_What needs to be done_:
Return every line of the material exactly.
-- Begin Source material --
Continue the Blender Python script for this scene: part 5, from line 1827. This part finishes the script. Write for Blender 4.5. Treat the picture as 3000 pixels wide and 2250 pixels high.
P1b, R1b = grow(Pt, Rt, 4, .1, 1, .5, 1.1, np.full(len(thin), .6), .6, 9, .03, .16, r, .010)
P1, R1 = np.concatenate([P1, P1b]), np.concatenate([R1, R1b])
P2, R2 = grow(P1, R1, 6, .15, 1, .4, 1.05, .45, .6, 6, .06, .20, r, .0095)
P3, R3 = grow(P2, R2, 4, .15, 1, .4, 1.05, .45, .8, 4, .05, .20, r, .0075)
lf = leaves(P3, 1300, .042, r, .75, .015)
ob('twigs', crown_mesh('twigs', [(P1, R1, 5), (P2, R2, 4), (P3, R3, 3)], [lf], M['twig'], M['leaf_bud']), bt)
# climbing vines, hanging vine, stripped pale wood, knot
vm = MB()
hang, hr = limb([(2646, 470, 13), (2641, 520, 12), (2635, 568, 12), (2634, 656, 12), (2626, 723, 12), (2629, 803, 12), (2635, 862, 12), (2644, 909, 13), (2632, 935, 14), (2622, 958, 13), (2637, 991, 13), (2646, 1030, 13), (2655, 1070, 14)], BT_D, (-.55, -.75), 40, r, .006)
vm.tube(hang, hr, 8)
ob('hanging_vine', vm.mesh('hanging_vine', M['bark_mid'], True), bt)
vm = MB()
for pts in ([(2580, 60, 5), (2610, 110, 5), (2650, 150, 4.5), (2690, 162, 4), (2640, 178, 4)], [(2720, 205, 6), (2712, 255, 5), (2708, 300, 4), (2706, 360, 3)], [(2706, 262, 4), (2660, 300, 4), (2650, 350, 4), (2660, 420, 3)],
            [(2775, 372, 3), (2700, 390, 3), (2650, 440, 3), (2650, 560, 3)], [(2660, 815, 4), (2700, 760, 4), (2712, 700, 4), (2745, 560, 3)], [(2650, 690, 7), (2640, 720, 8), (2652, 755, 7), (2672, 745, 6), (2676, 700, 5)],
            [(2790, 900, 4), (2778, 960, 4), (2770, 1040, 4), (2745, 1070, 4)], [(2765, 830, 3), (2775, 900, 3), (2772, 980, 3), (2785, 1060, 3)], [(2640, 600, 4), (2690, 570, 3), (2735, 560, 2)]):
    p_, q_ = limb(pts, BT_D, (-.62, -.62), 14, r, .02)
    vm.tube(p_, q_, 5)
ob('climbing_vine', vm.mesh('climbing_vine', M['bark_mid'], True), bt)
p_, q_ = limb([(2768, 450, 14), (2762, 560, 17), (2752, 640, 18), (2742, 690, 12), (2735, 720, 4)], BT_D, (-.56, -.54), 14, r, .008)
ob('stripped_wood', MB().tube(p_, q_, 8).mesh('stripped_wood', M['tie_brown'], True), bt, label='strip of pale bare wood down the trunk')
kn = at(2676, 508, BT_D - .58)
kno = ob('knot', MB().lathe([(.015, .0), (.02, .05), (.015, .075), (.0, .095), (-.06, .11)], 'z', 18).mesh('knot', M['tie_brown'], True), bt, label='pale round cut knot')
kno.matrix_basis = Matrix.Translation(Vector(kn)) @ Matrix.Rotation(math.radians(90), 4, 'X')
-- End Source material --
_Response to the task_:
Continue the Blender Python script for this scene: part 5, from line 1827. This part finishes the script. Write for Blender 4.5. Treat the picture as 3000 pixels wide and 2250 pixels high.
P1b, R1b = grow(Pt, Rt, 4, .1, 1, .5, 1.1, np.full(len(thin), .6), .6, 9, .03, .16, r, .010)
P1, R1 = np.concatenate([P1, P1b]), np.concatenate([R1, R1b])
P2, R2 = grow(P1, R1, 6, .15, 1, .4, 1.05, .45, .6, 6, .06, .20, r, .0095)
P3, R3 = grow(P2, R2, 4, .15, 1, .4, 1.05, .45, .8, 4, .05, .20, r, .0075)
lf = leaves(P3, 1300, .042, r, .75, .015)
ob('twigs', crown_mesh('twigs', [(P1, R1, 5), (P2, R2, 4), (P3, R3, 3)], [lf], M['twig'], M['leaf_bud']), bt)
# climbing vines, hanging vine, stripped pale wood, knot
vm = MB()
hang, hr = limb([(2646, 470, 13), (2641, 520, 12), (2635, 568, 12), (2634, 656, 12), (2626, 723, 12), (2629, 803, 12), (2635, 862, 12), (2644, 909, 13), (2632, 935, 14), (2622, 958, 13), (2637, 991, 13), (2646, 1030, 13), (2655, 1070, 14)], BT_D, (-.55, -.75), 40, r, .006)
vm.tube(hang, hr, 8)
ob('hanging_vine', vm.mesh('hanging_vine', M['bark_mid'], True), bt)
vm = MB()
for pts in ([(2580, 60, 5), (2610, 110, 5), (2650, 150, 4.5), (2690, 162, 4), (2640, 178, 4)], [(2720, 205, 6), (2712, 255, 5), (2708, 300, 4), (2706, 360, 3)], [(2706, 262, 4), (2660, 300, 4), (2650, 350, 4), (2660, 420, 3)],
            [(2775, 372, 3), (2700, 390, 3), (2650, 440, 3), (2650, 560, 3)], [(2660, 815, 4), (2700, 760, 4), (2712, 700, 4), (2745, 560, 3)], [(2650, 690, 7), (2640, 720, 8), (2652, 755, 7), (2672, 745, 6), (2676, 700, 5)],
            [(2790, 900, 4), (2778, 960, 4), (2770, 1040, 4), (2745, 1070, 4)], [(2765, 830, 3), (2775, 900, 3), (2772, 980, 3), (2785, 1060, 3)], [(2640, 600, 4), (2690, 570, 3), (2735, 560, 2)]):
    p_, q_ = limb(pts, BT_D, (-.62, -.62), 14, r, .02)
    vm.tube(p_, q_, 5)
ob('climbing_vine', vm.mesh('climbing_vine', M['bark_mid'], True), bt)
p_, q_ = limb([(2768, 450, 14), (2762, 560, 17), (2752, 640, 18), (2742, 690, 12), (2735, 720, 4)], BT_D, (-.56, -.54), 14, r, .008)
ob('stripped_wood', MB().tube(p_, q_, 8).mesh('stripped_wood', M['tie_brown'], True), bt, label='strip of pale bare wood down the trunk')
kn = at(2676, 508, BT_D - .58)
kno = ob('knot', MB().lathe([(.015, .0), (.02, .05), (.015, .075), (.0, .095), (-.06, .11)], 'z', 18).mesh('knot', M['tie_brown'], True), bt, label='pale round cut knot')
kno.matrix_basis = Matrix.Translation(Vector(kn)) @ Matrix.Rotation(math.radians(90), 4, 'X')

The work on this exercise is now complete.